Afterwards, we remained friends for life. I didn’t always see him frequently, but whenever I did, it was as we’d just seen each other the day before. From time to time we would help each other on various outreach or business projects, and once when I discovered he had no Thanksgiving plans he joined me and my mom, where he was, of course, the most polite and fascinating dinner guest imaginable. One of our shared interests was current events in Sub-Saharan Africa, and for several years up to his death he edited a publication affiliated with my university, called Sub-Saharan Monitor, and unsurprisingly it was our best read feature. The last time I saw him was related to this, when he invited me to attend a reception he and a colleague held a few weeks ago for the visiting president of Guinea.

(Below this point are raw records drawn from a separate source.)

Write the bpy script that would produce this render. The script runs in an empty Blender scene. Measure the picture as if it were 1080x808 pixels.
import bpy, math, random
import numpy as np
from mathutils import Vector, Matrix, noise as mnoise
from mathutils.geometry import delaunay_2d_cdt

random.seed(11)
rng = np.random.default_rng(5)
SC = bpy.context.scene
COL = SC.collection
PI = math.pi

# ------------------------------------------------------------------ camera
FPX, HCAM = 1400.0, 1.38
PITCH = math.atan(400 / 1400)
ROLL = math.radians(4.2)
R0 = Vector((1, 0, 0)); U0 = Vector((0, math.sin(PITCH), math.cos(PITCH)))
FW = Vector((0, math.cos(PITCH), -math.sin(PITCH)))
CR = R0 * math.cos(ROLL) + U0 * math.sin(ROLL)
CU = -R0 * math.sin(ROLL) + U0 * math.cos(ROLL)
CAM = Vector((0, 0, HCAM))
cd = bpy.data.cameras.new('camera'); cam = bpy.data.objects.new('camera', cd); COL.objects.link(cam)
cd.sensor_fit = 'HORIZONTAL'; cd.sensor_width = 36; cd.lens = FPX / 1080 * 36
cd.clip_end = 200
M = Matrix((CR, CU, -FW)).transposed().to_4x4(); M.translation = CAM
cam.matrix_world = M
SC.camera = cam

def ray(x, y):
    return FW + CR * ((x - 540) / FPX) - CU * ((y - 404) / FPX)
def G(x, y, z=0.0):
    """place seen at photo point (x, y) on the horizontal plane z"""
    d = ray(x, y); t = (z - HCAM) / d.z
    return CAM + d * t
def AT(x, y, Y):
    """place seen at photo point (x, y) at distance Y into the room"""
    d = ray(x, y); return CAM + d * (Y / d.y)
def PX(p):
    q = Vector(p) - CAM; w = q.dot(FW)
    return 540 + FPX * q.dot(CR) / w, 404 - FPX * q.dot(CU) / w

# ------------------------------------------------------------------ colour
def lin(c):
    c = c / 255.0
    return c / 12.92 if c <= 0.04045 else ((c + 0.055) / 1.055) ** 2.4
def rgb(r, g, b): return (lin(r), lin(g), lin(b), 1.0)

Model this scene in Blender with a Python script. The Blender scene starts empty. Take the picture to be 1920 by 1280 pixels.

His memorial service was held at St. Matthew’s Cathedral in Washington. D.C., and at first I thought it was pretty funny that his family and friends would gather to remember such a great libertarian in a place named for a tax collector. But then I realized that maybe it was rather appropriate, since just as Jesus was known to associate with anyone, so too was Rick always willing to have a friendly conversation even with people with whom he disagreed. In this he was a model of civility well worth celebrating, especially now, when his shining example stands in such contrast to the spirit of the times.

So farewell, Rick. I miss you already, and I will carry you in my heart forever.